*Set task*. Return the data exactly, with all pictures removed.

*Information provided*.
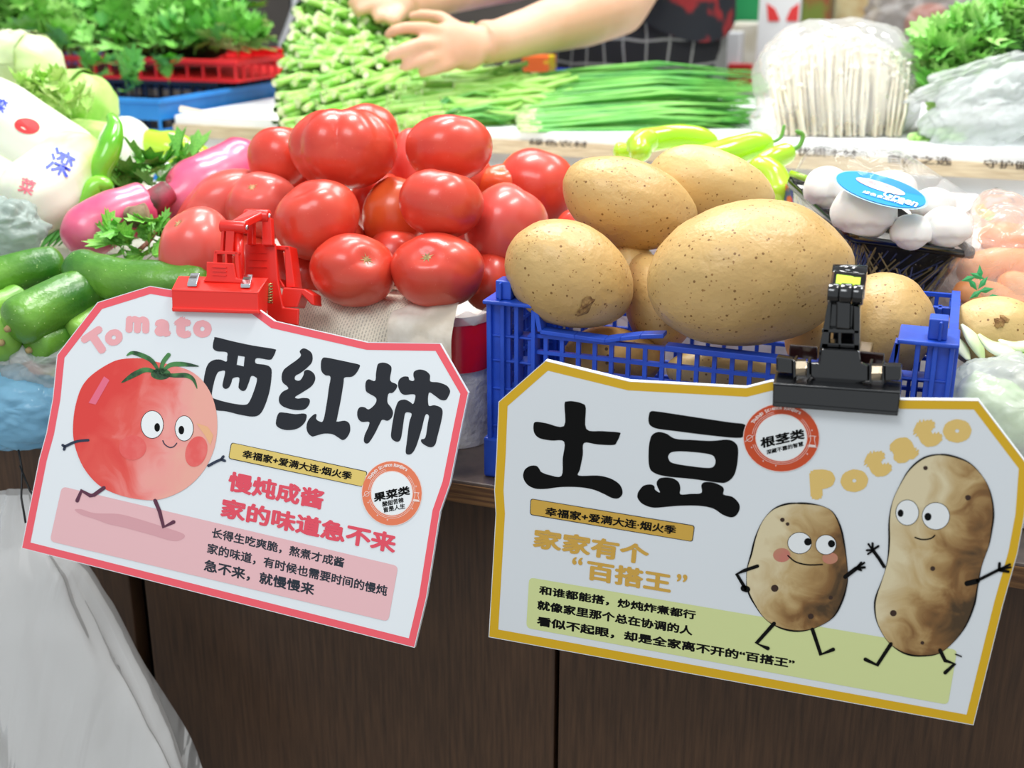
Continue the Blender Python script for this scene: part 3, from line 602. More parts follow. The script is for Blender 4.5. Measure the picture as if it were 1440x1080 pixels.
for s_ in ([(146,686),(139,691),(132,696),(127,697),(114.5,690),(108.5,704)], [(218,704),(224,718),(230,741),(244,734)]):
    q = MB(); FT.stroke(q, s_, 5.4, O4, False); mk('painted_leg', q, mat('ink_plum', '5E2C44', .5), ts, False)
def badge(fr, t, cx, cy, rx, ry, ix, iy, col, word, wa, wb, wh, subs):
    flat(fr, t, 'badge', [ell(cx, cy, rx + 1, ry + 1)], mat('ink_palepink', 'FBE4DC', .45), O3); flat(fr, t, 'badge_ring', [ell(cx, cy, rx, ry)], mat(col, col, .4), O3 + .00008)
    q = MB()
    for k in (.0, .18, .32):
        a, b = ix + (rx - ix) * k, iy + (ry - iy) * k; aw = 1.1 if k == 0 else .5
        o = ell(cx, cy, a + aw, b + aw, 0, 48); i_ = ell(cx, cy, a, b, 0, 48)
        if k: o, i_ = o[:], i_[:]
        for j in range(48):
            if k and (j in range(34, 42) or j in (0, 1, 22, 23, 24)): continue
            jj = (j + 1) % 48; q.add([fr.at(*o[j], O4), fr.at(*o[jj], O4), fr.at(*i_[jj], O4), fr.at(*i_[j], O4)], [(0, 1, 2, 3)])
    # flask and planet line marks
    fx, fy = cx + rx * .82, cy + ry * .12; sc = rx / 45
    for pl in ([(-2, -6), (-2, -2), (-5, 6), (5, 7), (2.5, -2), (3, -6)], [(-3.5, -7), (4.5, -6.5)]): fr.stroke(q, [(fx + a * sc, fy + b * sc) for a, b in pl], .8, O4 + .0001, False)
    fr.fill(q, [[(fx - 4 * sc, fy + 3 * sc), (fx + 3.6 * sc, fy + 4 * sc), (fx + 4.4 * sc, fy + 7 * sc), (fx - 4.6 * sc, fy + 6 * sc)]], O4 + .0001)
    gx, gy = cx - rx * .84, cy + ry * .02; fr.stroke(q, ell(gx, gy, 3.6 * sc, 3.6 * sc, 0, 14) + [(gx + 3.6 * sc, gy)], .7, O4 + .0001); fr.stroke(q, [(gx - 5.5 * sc, gy + 4 * sc), (gx + 5.5 * sc, gy - 4 * sc)], .7, O4 + .0001)
    for a_ in (35, 100, 125, 160, -15):
        t_ = math.radians(a_); x, y = cx + rx * .84 * math.cos(t_), cy + ry * .84 * math.sin(t_); fr.stroke(q, [(x - 1.3, y), (x + 1.3, y)], .6, O4 + .0001); fr.stroke(q, [(x, y - 1.3), (x, y + 1.3)], .6, O4 + .0001)
    s = 'Tododo Science Rangers'; n = len(s)
    for i, ch in enumerate(s):
        if ch == ' ': continue
        a = math.radians(212 + i * (96 / n)); glyph(fr, q, ch, cx + rx * .88 * math.cos(a), cy + ry * .88 * math.sin(a), ry * (.115 if ch in 'TSRdg' else .085), a + PI / 2, O4 + .0001, .03)
    mk('badge_lines', q, MATS['ink_palepink'], t, False)
    flat(fr, t, 'badge_centre', [ell(cx, cy, ix, iy)], MATS['ink_white'], O4)
    q = MB(); line_text(fr, q, word, wa, wb, (-1.2, -wh), O5, .04)
    for (w_, a, b, h) in subs: line_text(fr, q, w_, a, b, (-.8, -h), O5, .03)
    mk('badge_text', q, black, t, False)
badge(FT, ts, 551, 693.7, 42, 45, 28.5, 30.3, 'F08058', '果菜类', (526, 706.5), (577, 695.5), 13, [('酸甜苦辣', (538, 713), (568, 706.5), 7.5), ('皆是人生', (539.7, 721), (570, 715), 7.5)])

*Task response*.
Continue the Blender Python script for this scene: part 3, from line 602. More parts follow. The script is for Blender 4.5. Measure the picture as if it were 1440x1080 pixels.
for s_ in ([(146,686),(139,691),(132,696),(127,697),(114.5,690),(108.5,704)], [(218,704),(224,718),(230,741),(244,734)]):
    q = MB(); FT.stroke(q, s_, 5.4, O4, False); mk('painted_leg', q, mat('ink_plum', '5E2C44', .5), ts, False)
def badge(fr, t, cx, cy, rx, ry, ix, iy, col, word, wa, wb, wh, subs):
    flat(fr, t, 'badge', [ell(cx, cy, rx + 1, ry + 1)], mat('ink_palepink', 'FBE4DC', .45), O3); flat(fr, t, 'badge_ring', [ell(cx, cy, rx, ry)], mat(col, col, .4), O3 + .00008)
    q = MB()
    for k in (.0, .18, .32):
        a, b = ix + (rx - ix) * k, iy + (ry - iy) * k; aw = 1.1 if k == 0 else .5
        o = ell(cx, cy, a + aw, b + aw, 0, 48); i_ = ell(cx, cy, a, b, 0, 48)
        if k: o, i_ = o[:], i_[:]
        for j in range(48):
            if k and (j in range(34, 42) or j in (0, 1, 22, 23, 24)): continue
            jj = (j + 1) % 48; q.add([fr.at(*o[j], O4), fr.at(*o[jj], O4), fr.at(*i_[jj], O4), fr.at(*i_[j], O4)], [(0, 1, 2, 3)])
    # flask and planet line marks
    fx, fy = cx + rx * .82, cy + ry * .12; sc = rx / 45
    for pl in ([(-2, -6), (-2, -2), (-5, 6), (5, 7), (2.5, -2), (3, -6)], [(-3.5, -7), (4.5, -6.5)]): fr.stroke(q, [(fx + a * sc, fy + b * sc) for a, b in pl], .8, O4 + .0001, False)
    fr.fill(q, [[(fx - 4 * sc, fy + 3 * sc), (fx + 3.6 * sc, fy + 4 * sc), (fx + 4.4 * sc, fy + 7 * sc), (fx - 4.6 * sc, fy + 6 * sc)]], O4 + .0001)
    gx, gy = cx - rx * .84, cy + ry * .02; fr.stroke(q, ell(gx, gy, 3.6 * sc, 3.6 * sc, 0, 14) + [(gx + 3.6 * sc, gy)], .7, O4 + .0001); fr.stroke(q, [(gx - 5.5 * sc, gy + 4 * sc), (gx + 5.5 * sc, gy - 4 * sc)], .7, O4 + .0001)
    for a_ in (35, 100, 125, 160, -15):
        t_ = math.radians(a_); x, y = cx + rx * .84 * math.cos(t_), cy + ry * .84 * math.sin(t_); fr.stroke(q, [(x - 1.3, y), (x + 1.3, y)], .6, O4 + .0001); fr.stroke(q, [(x, y - 1.3), (x, y + 1.3)], .6, O4 + .0001)
    s = 'Tododo Science Rangers'; n = len(s)
    for i, ch in enumerate(s):
        if ch == ' ': continue
        a = math.radians(212 + i * (96 / n)); glyph(fr, q, ch, cx + rx * .88 * math.cos(a), cy + ry * .88 * math.sin(a), ry * (.115 if ch in 'TSRdg' else .085), a + PI / 2, O4 + .0001, .03)
    mk('badge_lines', q, MATS['ink_palepink'], t, False)
    flat(fr, t, 'badge_centre', [ell(cx, cy, ix, iy)], MATS['ink_white'], O4)
    q = MB(); line_text(fr, q, word, wa, wb, (-1.2, -wh), O5, .04)
    for (w_, a, b, h) in subs: line_text(fr, q, w_, a, b, (-.8, -h), O5, .03)
    mk('badge_text', q, black, t, False)
badge(FT, ts, 551, 693.7, 42, 45, 28.5, 30.3, 'F08058', '果菜类', (526, 706.5), (577, 695.5), 13, [('酸甜苦辣', (538, 713), (568, 706.5), 7.5), ('皆是人生', (539.7, 721), (570, 715), 7.5)])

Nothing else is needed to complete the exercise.